Nocturne (Britten)
Nocturne for tenor, 7 obligato instruments & strings is song cycle by Benjamin Britten. Premiered at the Leeds Festival in October 1958, it is his third and final orchestral song cycle, after Les Illuminations (1939) and Serenade for Tenor, Horn and Strings (1943). It is dedicated to Alma Mahler.

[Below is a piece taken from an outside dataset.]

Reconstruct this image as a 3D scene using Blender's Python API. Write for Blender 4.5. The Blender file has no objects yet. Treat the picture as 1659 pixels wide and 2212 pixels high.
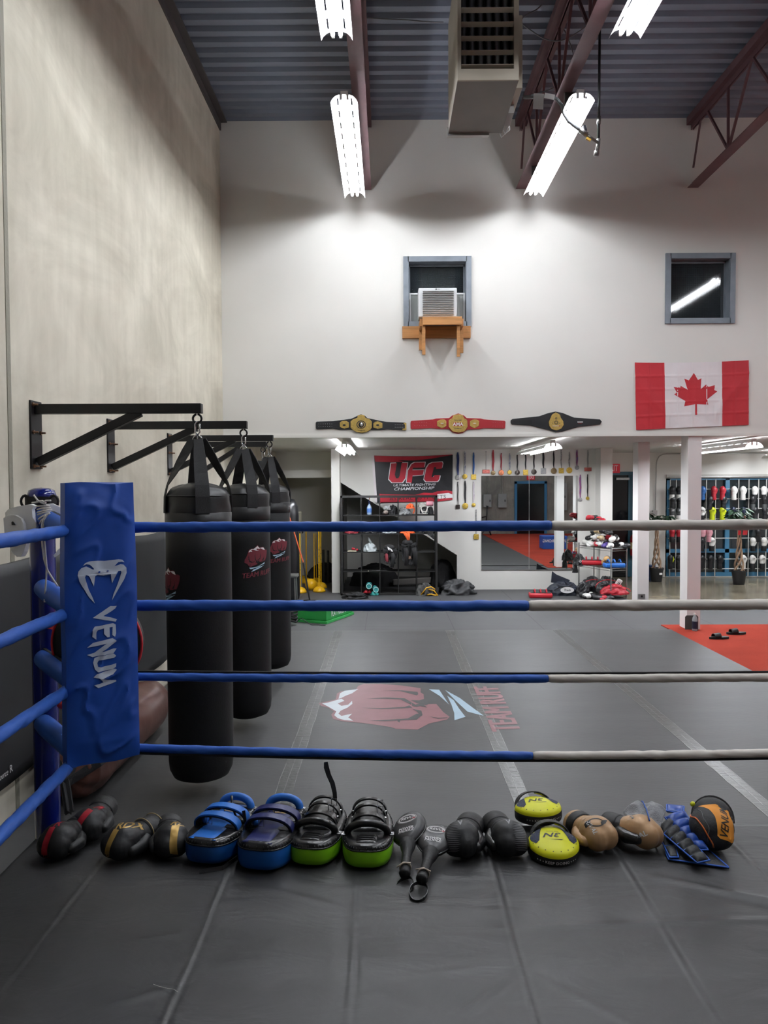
import bpy, bmesh, math, random
from mathutils import Vector, Matrix, noise, geometry
from mathutils.bvhtree import BVHTree
random.seed(7)
PI = math.pi
SC = bpy.context.scene
COL = SC.collection
# ------------------------------------------------------------------ camera
F = 1661.0
EYE = 1.96
cam_rot = Matrix.Rotation(0.0051, 3, 'Z') @ Matrix.Rotation(PI/2 - 0.0337, 3, 'X') @ Matrix.Rotation(-0.0045, 3, 'Z')
cd = bpy.data.cameras.new('camera')
cam = bpy.data.objects.new('camera', cd)
COL.objects.link(cam)
cam.matrix_world = Matrix.Translation((0, 0, EYE)) @ cam_rot.to_4x4()
cd.sensor_fit = 'AUTO'; cd.sensor_width = 36.0; cd.lens = F*36/2212
cd.clip_start = 0.05; cd.clip_end = 100
SC.camera = cam
# ------------------------------------------------------------------ world, exposure
w = bpy.data.worlds.new('world'); SC.world = w; w.use_nodes = True
w.node_tree.nodes['Background'].inputs[0].default_value = (0.012, 0.014, 0.02, 1)
w.node_tree.nodes['Background'].inputs[1].default_value = 1.0
SC.view_settings.view_transform = 'Standard'
SC.view_settings.look = 'None'
SC.view_settings.gamma = 1
SC.view_settings.exposure = 0.4
TUBE_E = 74.0
SC.cycles.use_denoising = True
SC.cycles.max_bounces = 8
SC.cycles.diffuse_bounces = 5
SC.cycles.glossy_bounces = 4
SC.cycles.transmission_bounces = 6
SC.cycles.transparent_max_bounces = 8
SC.cycles.sample_clamp_indirect = 6
SC.cycles.caustics_reflective = False
SC.cycles.caustics_refractive = False
# ------------------------------------------------------------------ room numbers
ZC, WX, DU, DB, DF, ZM, ZR, YB, WR = 0.36, -2.2, 10.3, 14.47, 16.3, 2.64, 6.78, -2.1, 9.8

def ray(px, py):
    return cam_rot @ Vector(((px-829.5)/F, -(py-1106)/F, -1))
def at(px, py, D):                    # point of the plane y = D
    d = ray(px, py); t = D/d.y
    return Vector((0, 0, EYE)) + d*t
def atz(px, py, z):                   # point of the plane z
    d = ray(px, py); t = (z-EYE)/d.z
    return Vector((0, 0, EYE)) + d*t
def atx(px, py, x):
    d = ray(px, py); t = x/d.x
    return Vector((0, 0, EYE)) + d*t
# ------------------------------------------------------------------ materials
def lin(c):
    if isinstance(c, str):
        c = [int(c[i:i+2], 16)/255 for i in (0, 2, 4)]
    return tuple(x/12.92 if x <= .04045 else ((x+.055)/1.055)**2.4 for x in c) + (1,)
_M = {}
def M(name, col='808080', rough=.5, metal=0, bump=0, bs=60, var=0, vs=4, coat=0, spec=.5, sheen=0, stretch=None, emit=None, es=0, alpha=1, trans=0, ior=1.45, detail=3, col2=None, c2s=.5):
    if name in _M: return _M[name]
    m = bpy.data.materials.new(name); m.use_nodes = True
    nt = m.node_tree; N = nt.nodes; L = nt.links
    b = N['Principled BSDF']
    c = lin(col)
    b.inputs['Base Color'].default_value = c
    b.inputs['Roughness'].default_value = rough
    b.inputs['Metallic'].default_value = metal
    b.inputs['Specular IOR Level'].default_value = spec
    b.inputs['Coat Weight'].default_value = coat
    b.inputs['Sheen Weight'].default_value = sheen
    b.inputs['Alpha'].default_value = alpha
    b.inputs['Transmission Weight'].default_value = trans
    b.inputs['IOR'].default_value = ior
    if emit:
        b.inputs['Emission Color'].default_value = lin(emit); b.inputs['Emission Strength'].default_value = es
    tc = N.new('ShaderNodeTexCoord'); mp = N.new('ShaderNodeMapping')
    L.new(tc.outputs['Object'], mp.inputs[0])
    if stretch: mp.inputs['Scale'].default_value = stretch
    n = N.new('ShaderNodeTexNoise'); n.inputs['Scale'].default_value = vs; n.inputs['Detail'].default_value = 5
    L.new(mp.outputs[0], n.inputs['Vector'])
    v = var if var else .04
    mx = N.new('ShaderNodeMix'); mx.data_type = 'RGBA'
    rp = N.new('ShaderNodeMapRange'); rp.inputs['From Min'].default_value = .3; rp.inputs['From Max'].default_value = .7
    L.new(n.outputs['Fac'], rp.inputs['Value']); L.new(rp.outputs[0], mx.inputs[0])
    if col2:
        mx.inputs[6].default_value = c; mx.inputs[7].default_value = lin(col2)
    else:
        mx.inputs[6].default_value = tuple(x*(1-v) for x in c[:3])+(1,)
        mx.inputs[7].default_value = tuple(min(1, x*(1+v)) for x in c[:3])+(1,)
    L.new(mx.outputs[2], b.inputs['Base Color'])
    if bump:
        n2 = N.new('ShaderNodeTexNoise'); n2.inputs['Scale'].default_value = bs; n2.inputs['Detail'].default_value = detail
        L.new(mp.outputs[0], n2.inputs['Vector'])
        bp = N.new('ShaderNodeBump'); bp.inputs['Strength'].default_value = bump; bp.inputs['Distance'].default_value = .01
        L.new(n2.outputs['Fac'], bp.inputs['Height']); L.new(bp.outputs[0], b.inputs['Normal'])
    _M[name] = m
    return m
# ------------------------------------------------------------------ mesh builder
class MB:
    def __init__(s): s.v = []; s.f = []; s.m = []; s.mi = 0; s.mats = []
    def use(s, mat):
        if mat not in s.mats: s.mats.append(mat)
        s.mi = s.mats.index(mat); return s
    def add(s, vs, fs):
        o = len(s.v); s.v += [Vector(v) for v in vs]
        for f in fs: s.f.append([i+o for i in f]); s.m.append(s.mi)
        return s
    def box(s, c, d, rot=None):
        x, y, z = d[0]/2, d[1]/2, d[2]/2; c = Vector(c)
        vs = [Vector((a*x, b*y, e*z)) for a in (-1, 1) for b in (-1, 1) for e in (-1, 1)]
        if rot is not None: vs = [rot @ v for v in vs]
        return s.add([v+c for v in vs], [(0,1,3,2), (4,6,7,5), (0,4,5,1), (2,3,7,6), (0,2,6,4), (1,5,7,3)])
    def bx(s, x0, x1, y0, y1, z0, z1):
        return s.box(((x0+x1)/2, (y0+y1)/2, (z0+z1)/2), (x1-x0, y1-y0, z1-z0))
    def bar(s, a, b, w, h, up=(0,0,1)):
        a = Vector(a); b = Vector(b); d = (b-a); L = d.length; d.normalize()
        u = Vector(up); x = d.cross(u)
        if x.length < 1e-4: x = d.cross(Vector((1,0,0)))
        x.normalize(); u = x.cross(d).normalized()
        R = Matrix((x, d, u)).transposed()
        return s.box((a+b)/2, (w, L, h), R)
    def tube(s, pts, r, n=8, closed=False, flat=1.0, caps=True, up=(0,0,1)):
        pts = [Vector(p) for p in pts]; K = len(pts); rs = r if isinstance(r, (list, tuple)) else [r]*K
        vs = []; fs = []; prev = None
        for i, p in enumerate(pts):
            if closed: t = pts[(i+1) % K]-pts[i-1]
            else: t = pts[min(i+1, K-1)]-pts[max(i-1, 0)]
            if t.length < 1e-9: t = Vector((0,0,1))
            t.normalize()
            if prev is None:
                u = Vector(up); u = u - t*u.dot(t)
                if u.length < 1e-3: u = Vector((1, .3, 0)); u = u-t*u.dot(t)
            else: u = prev - t*prev.dot(t)
            u.normalize(); prev = u; x = t.cross(u)
            for k in range(n):
                a = 2*PI*k/n
                vs.append(p + (x*math.cos(a)+u*math.sin(a)*flat)*rs[i])
        for i in range(K if closed else K-1):
            j = (i+1) % K
            for k in range(n):
                l = (k+1) % n
                fs.append((i*n+k, i*n+l, j*n+l, j*n+k))
        if caps and not closed:
            fs.append(tuple(range(n-1, -1, -1))); fs.append(tuple((K-1)*n+k for k in range(n)))
        return s.add(vs, fs)
    def cyl(s, a, b, r, r2=None, n=16):
        return s.tube([a, b], [r, r if r2 is None else r2], n)
    def strap(s, pts, w, t, side):              # ribbon of rectangular section along pts, width along side
        pts = [Vector(p) for p in pts]; K = len(pts); vs = []; fs = []

        for i, p in enumerate(pts):
            tg = (pts[min(i+1, K-1)]-pts[max(i-1, 0)]).normalized()
            sd0 = Vector(side[i]) if isinstance(side, list) else Vector(side); sd = (sd0 - tg*sd0.dot(tg)).normalized(); nn = tg.cross(sd)
            ww = w[i] if isinstance(w, (list, tuple)) else w
            for a, b in ((-1,-1), (1,-1), (1,1), (-1,1)):
                vs.append(p + sd*a*ww/2 + nn*b*t/2)
        for i in range(K-1):
            for k in range(4):
                l = (k+1) % 4
                fs.append((i*4+k, i*4+l, (i+1)*4+l, (i+1)*4+k))
        fs.append((3,2,1,0)); fs.append(tuple((K-1)*4+k for k in range(4)))
        return s.add(vs, fs)
    def lathe(s, prof, n=32, c=(0,0,0), ax=None, sx=1, sy=1):
        c = Vector(c); vs = []; fs = []; K = len(prof)
        for r, z in prof:
            for k in range(n):
                a = 2*PI*k/n; v = Vector((r*math.cos(a)*sx, r*math.sin(a)*sy, z))
                vs.append((ax @ v if ax is not None else v)+c)
        for i in range(K-1):
            for k in range(n):
                l = (k+1) % n; fs.append((i*n+k, i*n+l, (i+1)*n+l, (i+1)*n+k))
        if prof[0][0] > 1e-4: fs.append(tuple(range(n-1, -1, -1)))
        if prof[-1][0] > 1e-4: fs.append(tuple((K-1)*n+k for k in range(n)))
        return s.add(vs, fs)
    def ell(s, c, r, rot=None, n=16, m=10):
        c = Vector(c); vs = []; fs = []
        for i in range(m+1):
            t = PI*i/m
            for k in range(n):
                a = 2*PI*k/n
                v = Vector((r[0]*math.sin(t)*math.cos(a), r[1]*math.sin(t)*math.sin(a), -r[2]*math.cos(t)))
                vs.append((rot @ v if rot is not None else v)+c)
        for i in range(m):
            for k in range(n):
                l = (k+1) % n; fs.append((i*n+k, i*n+l, (i+1)*n+l, (i+1)*n+k))
        return s.add(vs, fs)
    def prism(s, poly, h, mp=None, z0=0):        # poly in uv, extruded 0..h, mapped by mp(u, v, w)
        if mp is None: mp = lambda u, v, w_: Vector((u, v, w_))
        K = len(poly)
        vs = [mp(u, v, z0) for u, v in poly] + [mp(u, v, z0+h) for u, v in poly]
        tri = geometry.tessellate_polygon([[Vector((u, v, 0)) for u, v in poly]])
        fs = []
        for t in tri:
            fs.append((t[0]+K, t[1]+K, t[2]+K)); fs.append((t[2], t[1], t[0]))
        for i in range(K): j = (i+1) % K; fs.append((i, j, j+K, i+K))
        return s.add(vs, fs)
    def grid(s, nu, nv, fn, closed_u=False):
        vs = [fn(i/(nu-1 if not closed_u else nu), j/(nv-1)) for j in range(nv) for i in range(nu)]
        fs = []
        for j in range(nv-1):
            for i in range(nu if closed_u else nu-1):
                k = (i+1) % nu
                fs.append((j*nu+i, j*nu+k, (j+1)*nu+k, (j+1)*nu+i))
        return s.add(vs, fs)
    def build(s, name, mat=None, parent=None, smooth=False, bevel=0, subs=0, world=False, solid=0, ang=None, fix=True):
        me = bpy.data.meshes.new(name)
        vs = s.v
        if world and parent is not None:
            inv = parent.matrix_basis.inverted(); vs = [inv @ v for v in vs]
        me.from_pydata(vs, [], s.f)
        for mm in (s.mats if s.mats else [mat]): me.materials.append(mm)
        if s.mats:
            for p, i in zip(me.polygons, s.m): p.material_index = i
        if fix:
            bm = bmesh.new(); bm.from_mesh(me)
            bmesh.ops.remove_doubles(bm, verts=bm.verts, dist=1e-6)
            bmesh.ops.recalc_face_normals(bm, faces=bm.faces); bm.to_mesh(me); bm.free()
        if smooth:
            for p in me.polygons: p.use_smooth = True
            if ang is not None:
                try: me.set_sharp_from_angle(angle=ang)
                except Exception: pass
        o = bpy.data.objects.new(name, me); COL.objects.link(o)
        if parent is not None: o.parent = parent
        if bevel:
            md = o.modifiers.new('bevel', 'BEVEL'); md.width = bevel; md.segments = 2; md.limit_method = 'ANGLE'
        if subs:
            md = o.modifiers.new('sub', 'SUBSURF'); md.levels = subs; md.render_levels = subs
        if solid:
            md = o.modifiers.new('solid', 'SOLIDIFY'); md.thickness = solid
        return o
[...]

The theme of the piece (as it's name suggests) is sleep and darkness, both in the literal and figurative sense. In this respect the work is reminiscent of Britten's earlier Serenade.
Structure
The piece sets eight poems to music, each accompanied by strings and the central poems also by an obligato instrument:
- Shelley - Prometheus Unbound
- Tennyson - The Kraken, with Bassoon
- Coleridge - The Wanderings of Cain (extract), with Harp
- Middleton - Blurt, Master Constable, , with French Horn
- Wordsworth - The Prelude (extract), with Timpani
- Owen - The Kind Ghosts, with Cor Anglais
- Keats - Sleep and Poetry, with Flute and Clarinet
- Shakespeare - Sonnet XLIII
Unlike Serenade, Nocturne is presented as a continuous piece, rather than being in separate movements. This is emphasised by a number of figures which occur throughout, most notably the 'rocking' string motif which opens the work.